Are you afraid that sharing your honest movie opinions publicly could hurt your "career"? Do these things to bulletproof your Letterboxd account and your future in the entertainment industry.

A Five-Star Movie

This is why we go to the movies!

Letterboxd is the hot social app for film lovers to log, review, rate, and discover movies. But what if you want to have a career in that very same movie industry? Having an opinion and working in the entertainment industry mix like having integrity and working in the entertainment industry - they don’t! If you ever want to work in *this* town again, you need to make sure you don’t put your foot in your mouth. You should only put your foot in the mouth of people who have a job to give you who are also foot freaks. Follow this advice to keep your own mouth foot-free, and your future full of Hollywood possibilities.

  • Describe every film you log as “very watchable” because it is, factually, able to be watched

  • Give everything a five-star rating. If called on your complete lack of actual opinions, say, “if you think about it, it’s really a miracle that any project makes it all the way from a small kernel of an idea to a finished film, and miracles deserve five stars.”

  • Don’t be tempted to say anything negative about old movies, even if all the people involved in making them are dead. Those dead people have children and grandchildren who are all in Hollywood positions of power.

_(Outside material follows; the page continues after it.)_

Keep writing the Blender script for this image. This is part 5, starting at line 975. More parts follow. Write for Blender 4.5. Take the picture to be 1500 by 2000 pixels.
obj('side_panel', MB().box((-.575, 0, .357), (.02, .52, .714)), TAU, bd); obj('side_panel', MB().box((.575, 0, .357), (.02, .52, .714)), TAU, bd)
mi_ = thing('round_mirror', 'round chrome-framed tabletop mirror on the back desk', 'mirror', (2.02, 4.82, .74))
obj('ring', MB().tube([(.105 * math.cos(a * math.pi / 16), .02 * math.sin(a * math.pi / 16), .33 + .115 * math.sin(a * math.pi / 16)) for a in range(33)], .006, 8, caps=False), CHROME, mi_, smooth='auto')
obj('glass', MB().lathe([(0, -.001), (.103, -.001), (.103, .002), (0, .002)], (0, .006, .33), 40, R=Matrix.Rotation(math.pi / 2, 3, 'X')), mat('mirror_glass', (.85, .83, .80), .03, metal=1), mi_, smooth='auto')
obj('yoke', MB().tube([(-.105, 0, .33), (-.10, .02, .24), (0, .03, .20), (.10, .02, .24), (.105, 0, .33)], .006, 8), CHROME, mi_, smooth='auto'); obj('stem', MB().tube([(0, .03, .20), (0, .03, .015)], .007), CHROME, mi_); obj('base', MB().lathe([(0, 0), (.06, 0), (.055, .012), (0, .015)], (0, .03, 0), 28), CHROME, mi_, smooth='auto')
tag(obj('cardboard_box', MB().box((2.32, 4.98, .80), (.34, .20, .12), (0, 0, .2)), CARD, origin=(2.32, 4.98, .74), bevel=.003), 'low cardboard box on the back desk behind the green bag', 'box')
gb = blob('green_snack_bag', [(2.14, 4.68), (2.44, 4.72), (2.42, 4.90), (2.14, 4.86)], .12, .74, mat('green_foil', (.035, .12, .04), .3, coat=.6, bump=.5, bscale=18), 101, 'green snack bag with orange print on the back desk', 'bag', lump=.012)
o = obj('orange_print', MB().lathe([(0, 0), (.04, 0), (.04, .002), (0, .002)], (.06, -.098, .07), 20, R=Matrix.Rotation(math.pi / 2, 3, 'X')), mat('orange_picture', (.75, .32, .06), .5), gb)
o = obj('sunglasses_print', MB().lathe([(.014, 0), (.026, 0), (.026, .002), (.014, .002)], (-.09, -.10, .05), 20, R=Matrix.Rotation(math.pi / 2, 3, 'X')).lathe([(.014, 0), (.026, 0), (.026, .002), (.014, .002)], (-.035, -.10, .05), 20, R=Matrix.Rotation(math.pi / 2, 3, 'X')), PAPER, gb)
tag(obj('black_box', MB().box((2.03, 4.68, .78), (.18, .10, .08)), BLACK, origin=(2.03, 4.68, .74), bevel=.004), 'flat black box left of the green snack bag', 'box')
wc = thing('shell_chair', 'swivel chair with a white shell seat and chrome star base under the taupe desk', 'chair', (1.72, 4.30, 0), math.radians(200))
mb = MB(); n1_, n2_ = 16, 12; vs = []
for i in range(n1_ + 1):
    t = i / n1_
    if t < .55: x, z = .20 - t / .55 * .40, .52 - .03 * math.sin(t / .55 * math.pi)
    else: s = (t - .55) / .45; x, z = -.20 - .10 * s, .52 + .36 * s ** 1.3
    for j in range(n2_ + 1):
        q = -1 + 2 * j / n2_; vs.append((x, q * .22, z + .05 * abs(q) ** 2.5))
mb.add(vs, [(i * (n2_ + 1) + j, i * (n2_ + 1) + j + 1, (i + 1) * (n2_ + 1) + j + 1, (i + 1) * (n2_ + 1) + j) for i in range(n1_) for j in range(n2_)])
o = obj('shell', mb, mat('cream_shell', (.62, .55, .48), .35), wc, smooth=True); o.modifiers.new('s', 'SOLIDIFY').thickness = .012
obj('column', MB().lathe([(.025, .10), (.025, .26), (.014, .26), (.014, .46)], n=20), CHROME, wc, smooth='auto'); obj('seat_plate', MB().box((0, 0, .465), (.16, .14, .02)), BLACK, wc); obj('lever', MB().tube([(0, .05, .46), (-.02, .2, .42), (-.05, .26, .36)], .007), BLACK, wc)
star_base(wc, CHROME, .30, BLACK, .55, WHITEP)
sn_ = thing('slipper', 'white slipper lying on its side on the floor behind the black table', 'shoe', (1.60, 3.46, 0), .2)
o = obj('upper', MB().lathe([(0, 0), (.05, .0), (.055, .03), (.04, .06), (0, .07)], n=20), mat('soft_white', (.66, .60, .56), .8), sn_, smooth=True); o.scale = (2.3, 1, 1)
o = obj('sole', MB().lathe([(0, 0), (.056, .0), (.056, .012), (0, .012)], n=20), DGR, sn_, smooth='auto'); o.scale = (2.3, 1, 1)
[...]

  • Remember - the powerful can get just as mad if you haven’t seen their film than they do if you have an opinion about it. Add every single movie ever made onto a special watchlist so they know that even if you haven’t seen it yet, you’re planning on getting around to it at some point soon, you promise. You’re just waiting for the right time when you’re in the mood for an obvious masterpiece

  • Bait others into negativity with questions. Ask things like “what are your opinions on the rat at the end of The Departed?” or “do you think MGM did the right thing getting Judy Garland hooked on pills?” and then sit back and watch. Never give your own opinion on their opinions. Simply reply with “interesting” or “you’re making me think.” You just turned your competition into their own worst enemies.

  • Make a little joke about the movie in your review, but nothing about the cast or crew or plot or script or acting or design or anything else that could hurt anybody who made the movie’s feelings. For example, if you’re watching Jurassic Park, you could write “wish someone would spit in my face and eat me” or something like that - it doesn’t imply that you liked or disliked the movie, it only implies that you are a horny little freak

  • Make “snark” your whole brand. Lean into it. Never stop pointing out flaws. Become exhausting to your friends and anyone who has the misfortune of being around you. Say things like “what can I do, I’m honest to a fault!” and smirk like an asshole. Then you can apply this affected voice to movies with no real consequence, or even turn that into a podcast called “Every Movie Sucks” and make bank from it.

  • Make all of your reviews “better than [insert name of previously lauded movie from a totally disgraced, never-in-a-million-years-to-return actor/director/writer/all of the above]” just to be safe you should stay away from criminals and creeps and maybe pick somebody who is no longer financially bankable to Hollywood or even better choose a woman who has aged (over 40 is good, but 50-plus is lockdown safe) to be absolutely positively sure they don’t actually have a comeback

  • Make a burner account that can never ever be traced back to you for your real opinions, and fire away. Don’t ever tell anyone it’s you. Become an anonymous Letterboxd superstar. Drop fake breadcrumbs that imply the account might belong to a Hollywood insider. Get the people talking. Parlay that into a paywalled website with even more in-depth takedowns. Make up crazy shit. Ruin people’s lives. Transcend the need for gatekeepers. Become ungovernable.